Pour sa puissance (afro)féministe

Je ne sais pas quoi faire des gentils blancs nous ravit également par sa force sororale. C'est un véritable discours afroféministe que Brit Bennett délivre au fil des pages, en soulignant notamment l'invisibilisation des femmes noires au sein même des réflexions et mobilisations afro-américaines. "Enfant, j'ai entendu dire, un jour, que l'esclavage avait été pire pour les hommes, parce qu'ils souffraient de leur incapacité à protéger celles qu'ils aimaient. Selon cette lecture, la douleur des femmes serait accessoire", déplore-t-elle.

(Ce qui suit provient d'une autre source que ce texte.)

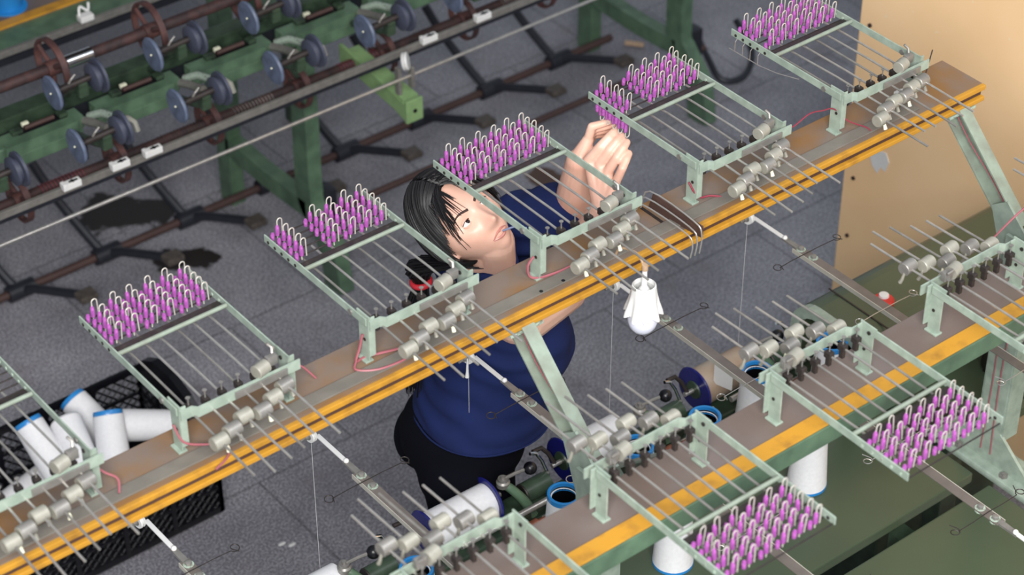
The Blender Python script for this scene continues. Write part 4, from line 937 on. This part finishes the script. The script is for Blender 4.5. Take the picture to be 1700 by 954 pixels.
for i in range(420):
    t_ = hrnd.uniform(-0.9, 0.75)                      # along the parting, back to front
    side = hrnd.choice((1, 1, -1))
    d0 = V((0.05 * side + 0.05, math.sin(t_), math.cos(t_)))
    az1 = (0.80 + (0.75 - t_) / 1.65 * 1.75 + hrnd.uniform(-0.12, 0.12)) * side; e1 = hairline(az1) - hrnd.uniform(0.0, 0.22)
    d1 = V((math.sin(az1) * math.cos(e1), math.cos(az1) * math.cos(e1), math.sin(e1)))
    k_ = hrnd.uniform(1.0, 1.035); dm = (d0.normalized() + d1 + V((0.55 * side, 0, 0.25))).normalized()
    pts = []
    for q in [0, .15, .3, .45, .6, .75, .9, 1.0]:
        a = d0.normalized().lerp(dm, min(1, q * 2)) if q < 0.5 else dm.lerp(d1, (q - 0.5) * 2)
        pts.append(hair_pt(a, k_))
    strand(pts, hrnd.uniform(0.0018, 0.0034))
# fringe falling over the forehead
for i in range(70):
    s_ = -1 if i % 4 == 0 else 1
    az1 = s_ * hrnd.uniform(0.12, 1.0); t_ = hrnd.uniform(0.35, 0.8)
    d0 = V((0.06, math.sin(t_), math.cos(t_)))
    e1 = hrnd.uniform(0.15, 0.5) if abs(az1) < 0.55 else hrnd.uniform(-0.15, 0.3)
    if hrnd.random() < 0.25 and az1 > 0.7: e1 -= 0.25
    d1 = V((math.sin(az1) * math.cos(e1), math.cos(az1) * math.cos(e1), math.sin(e1)))
    dm = (d0.normalized() + d1 + V((0.2 * s_, 0.2, 0.3))).normalized()
    pts = [hair_pt((d0.normalized().lerp(dm, min(1, q * 2)) if q < 0.5 else dm.lerp(d1, (q - 0.5) * 2)), 1.02) for q in (0, .2, .4, .6, .8, 1.0)]
    strand(pts, hrnd.uniform(0.0014, 0.0028))
# gathered hair behind the neck and tail down the back
for i in range(110):
    a = hrnd.uniform(0, 2 * PI); rr = hrnd.uniform(0, 1) ** 0.5
    off = V((math.cos(a), math.sin(a), 0)) * rr
    az = hrnd.uniform(1.3, 3.6); d1 = V((math.sin(az) * 0.8, math.cos(az) * 0.8, -0.5))
    strand([hair_pt(d1, 1.0), V((2.318, 3.235, 1.455)) + off * 0.034, V((2.309, 3.228, 1.42)) + off * 0.016, V((2.300, 3.234, 1.34)) + off * 0.030, V((2.292, 3.235, 1.25)) + off * 0.032, V((2.277, 3.225, 1.16)) + off * 0.018 + V((0, 0, hrnd.uniform(-0.04, 0.03)))], hrnd.uniform(0.002, 0.0036))
wbuild(hr, 'hair', hairm)
wbuild(MB().tube([V((2.309, 3.228, 1.42)) + V((math.cos(a), math.sin(a) * 1, 0.12 * math.cos(a))) * 0.019 for a in [2 * PI * i / 16 for i in range(16)]], 0.007, 10, closed=True), 'hair_tie', mat('red_fabric', (196, 34, 48), 0.6))
# T-shirt
FB = V((0.968, -0.25, 0)); RB = V((-0.25, -0.968, 0))
def loft(rings, n=64, pw_=2.2):
    mb = MB(); vs = []
    for (z, cx, cy, af, ar) in rings:
        for i in range(n):
            a = 2 * PI * i / n; c_, s_ = math.cos(a), math.sin(a)
            x = math.copysign(abs(c_) ** (2 / pw_), c_) * af; y = math.copysign(abs(s_) ** (2 / pw_), s_) * ar
            vs.append(V((cx, cy, z)) + FB * x + RB * y)
    fs = []
    m_ = len(rings)
    for k in range(m_ - 1): fs += [(k * n + i, k * n + (i + 1) % n, (k + 1) * n + (i + 1) % n, (k + 1) * n + i) for i in range(n)]
    fs += [tuple(range(n))[::-1], tuple(range((m_ - 1) * n, m_ * n))]
    mb.add(vs, fs, True); return mb
sh = loft([(1.015, 2.436, 3.186, 0.146, 0.158), (1.025, 2.436, 3.186, 0.152, 0.163), (1.06, 2.442, 3.184, 0.150, 0.160), (1.10, 2.455, 3.182, 0.149, 0.156), (1.14, 2.472, 3.180, 0.150, 0.154), (1.19, 2.490, 3.176, 0.156, 0.156), (1.25, 2.492, 3.176, 0.148, 0.155), (1.31, 2.485, 3.184, 0.120, 0.145), (1.36, 2.468, 3.192, 0.085, 0.110), (1.395, 2.455, 3.192, 0.076, 0.086), (1.43, 2.45, 3.192, 0.072, 0.078), (1.448, 2.448, 3.192, 0.068, 0.074)])
cap(sh, NK + V((0, 0, -0.02)), RS.lerp(NK, 0.22), 0.07, 0.077)
cap(sh, NK + V((0, 0, -0.02)), LS, 0.07, 0.08); cap(sh, LS, LS.lerp(LE, 0.86), 0.082, 0.072)
cap(sh, LS + V((0, 0, -0.06)), (2.52, 3.2, 1.25), 0.07, 0.09)
def folds(co, no):
    f1 = math.sin((co.z * 100 + (co - V((2.45, 3.1, 1.2))).dot(RB) * 45 + noise.noise(co * 6) * 5))
    f2 = noise.noise(V((co.x * 9, co.y * 9, co.z * 22)))
    amp = 0.0055 * (0.6 + 0.6 * noise.noise(co * 4 + V((3, 1, 7))))
    low = sstep(1.16, 1.0, co.z)
    return co + no * (amp * f1 * (1 - 0.5 * low) + 0.004 * f2)
shirt = remesh(sh, 't_shirt', shirtm, 0.006, 4, wo, folds)
wbuild(MB().tube([V((2.436, 3.186, 1.024)) + FB * 0.1525 * math.copysign(abs(math.cos(a)) ** 0.909, math.cos(a)) + RB * 0.1635 * math.copysign(abs(math.sin(a)) ** 0.909, math.sin(a)) for a in [2 * PI * i / 60 for i in range(60)]], 0.0022, 6, closed=True), 'hem', shirtm, shirt)
# trousers
tr = MB()
PC = V((2.405, 3.215, 0.0))
tr.sphere(PC + V((0, 0, 0.95)), 1.0, 24, (0.145, 0.152, 0.13), Matrix((FB, RB, V((0, 0, 1)))).transposed())
for s in (1, -1):
    hx = PC + RB * 0.07 * s
    tr.sphere(hx - FB * 0.043 + V((0, 0, 0.90)), 0.094, 20)
    cap(tr, hx + V((0, 0, 0.86)), hx + FB * 0.04 + V((0, 0, 0.47)), 0.092, 0.068); cap(tr, hx + FB * 0.04 + V((0, 0, 0.47)), hx + V((0, 0, 0.09)), 0.068, 0.050)
cap(tr, PC + V((0, 0, 0.93)), PC + FB * 0.02 + V((0, 0, 1.02)), 0.12, 0.12)
remesh(tr, 'trousers', pantm, 0.008, 4, wo, lambda c_, n_: c_ + n_ * 0.004 * noise.noise(V((c_.x * 10, c_.y * 10, c_.z * 6))))
for s in (1, -1):
    hx = PC + RB * 0.085 * s
    so = MB(); so.sphere(hx + FB * 0.05 + V((0, 0, 0.045)), 1.0, 20, (0.13, 0.046, 0.045), Matrix((FB, RB, V((0, 0, 1)))).transposed()); so.box(hx + FB * 0.05 + V((0, 0, 0.012)), (0.24, 0.085, 0.022), Matrix((FB, RB, V((0, 0, 1)))).transposed(), 0.008)
    wbuild(so, 'shoe', black)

D'où la facette matrimoniale engagée de certains écrits - l'autrice nous recommande par exemple d'explorer l'oeuvre musicale de la compositrice soul Janelle Monae, et ses fantastiques clips. Comme autant de femmages, ses essais se voient traversés de mentions de sa mère et de sa grand-mère, des femmes qui ont façonné son monde intérieur. "Quand j'écris, je pense à ces générations de femmes noires qui m'ont précédée, qui ont affronté le racisme et le sexisme sans détour et qui, malgré tout, ont fait leur travail", avoue-t-elle d'ailleurs.

A travers ces "générations de femmes noires" se profilent toutes celles qui suivront. Car encore une fois, le regard de Brit Bennett est toujours tourné vers l'avenir. Elle nous l'assure enfin : "Nous avons toujours su que reculer n'était pas une option : le temps va de l'avant".